Friday, May 05, 2006

The Sistas

What a weekend! Drama all over the place that will not be revealed until a time when the waters have calmed down. But what I can blog about is the fashion show Cannonball and I went to. "Fashion show?!?! YOU of all people Brother Kojak?? I'm shocked!" Please monkeys, make no mistake this was no typical fashion show and my presence was definitely an anomonally. You see, Cannonball and I went to the fashion to egg on and harass one of his clients who is a QITter (Queer In Training). He's a 6'2, dense mama's boy and the "rasping" was just.....unavoidable. I mean, this big ass boy walking around timid like a bald-headed cat; come on! Cannonball egged me to go, but shit, that wasn't hard to do. So we went out and Cannonball's 1st words were "Aww man...what's DIS shit? They ain't got no stage...mmm" For some reason I wasn't bothered. Inside I knew that the festivities were about to begin. The layout was one big room with lights taped to the floor, a couple of tables with snacks on them, and a curtain that separated the models from the audience. And SOME of you know how WE do as a people...the show was supposed to start at 6:00 and didn't start until 6:30ish. So then the show starts, and the emcee announces that they have a local artist to sing. And out thru the curtain pops this Amazon warrior meets Jill Scott meets Monique. Whoa. Afro puff hairdo and red opened back dress (THAT....was not good).I mean, she sounded good, but all that red walking up and down the aisle was crazy distracting. I mean, she had on a girdle and it STILL ain't help. Mmmmm mmm mmm.
So the models come out. The 3rd model that came out, I almost stood up and said "damn!" But I maintained. Cannonball and I both asked the woman who convinced to go how old short was. "15 and y'all better calm y'all asses down!" Oh well.
After the 1st set, there was another singer who came out and did his thing. He was pretty good. I think he was on the down-low, but whateva honey. Keep that shit on your side of the fence. Nil Scott came out again but this time with a much more sedate outfit; definitely more Jill Scott than Monique. Oh I forgot...there was this one model who came, and I had to start fanning myself like an old lady in church. MMM! 5'8ish, dark honey complexion, shoulder length hair, ample bosom, and legs that went on for days. There was this one sequence where she stopped and posed for about 4 minutes right in front of us and I was stuck on stupid looks. I tried not to stare but, know.
Right before the last set this other local artist came out named CR. He was pretty good. I think he was on the down-low, but that's just a suspicion. Plus he's a male singer, so who cares anyway?
So they end the second to last set (the aforementioned one above) and this guy comes out and says "I'm sorry y'all, but we cannot continue until some of you move your cars. We are not supposed to be on the grass..blah blah blah". Apparently they had oversold the event and people were parking all over the place. Cannonball looked at me and said "Let's roll. 'Specially since there's only 10 mins left." Bitter that I didn't get a chance to cross paths with AmpleBosom, I got up and left with my boy. Damn I'm greedy. But everyday yet dolled up sistas doing their thing on the "runway"? Niiiiiiiiiice!
We drove on over the motorcycle spot; for those of you who don't know (most of you I presume) in the Wabash Shopping Center is the parking lot of Wendy's. Every Sunday a bunch of kats get in their motorcycle garb and meet up there. I was surprised that the egos were on low. Maybe because it was early in the season. Then all of the sudden, you hear these grunty, burping engine noises. "Awww damn. Here come the assholes." and it was a fleet of dirt bikes with riders doing wheelies up and down a busy Northern Parkway. Slowly but surely, the real cyclist left leaving the dirt bikers to doing their wheelies and tricks for hot assed teenaged girls.
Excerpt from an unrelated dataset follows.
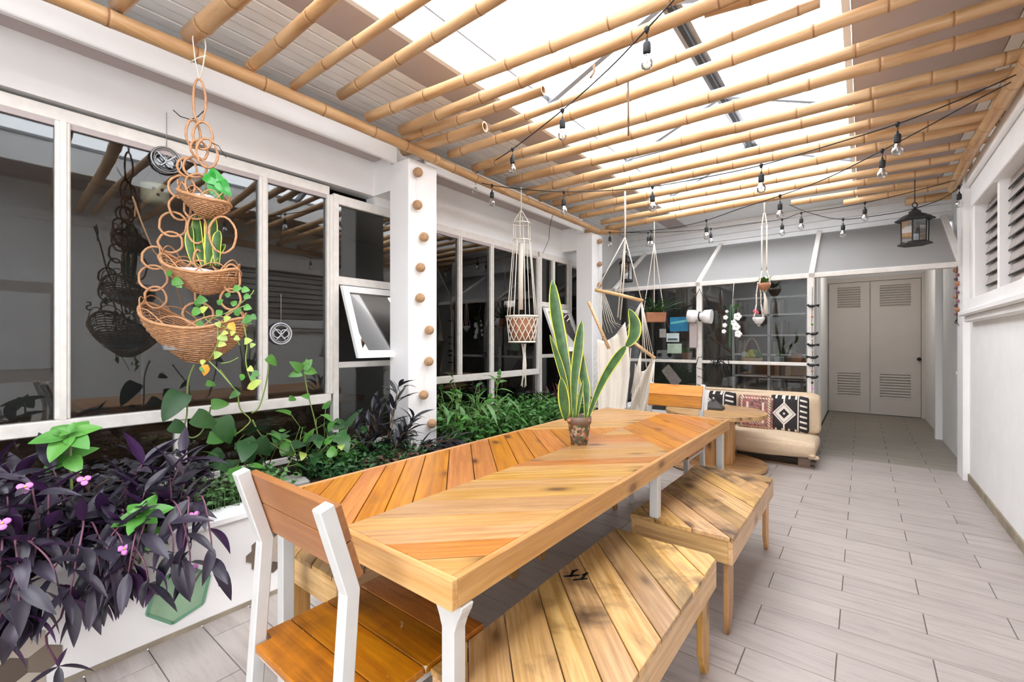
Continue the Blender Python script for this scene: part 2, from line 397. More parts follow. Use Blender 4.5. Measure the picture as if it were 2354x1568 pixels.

But back the title of this entry. The Sistas. The beautiful shades of cocoa, the full (which is subjective) lips, the high cheekbones, and the booties that can be compared to no other booties on the Earth. Sistas, thank you for being you. And thank God I live in an area where 6 months out of the year I can capitalize on seeing as much as your beauty in shorts and tanks as much as possible.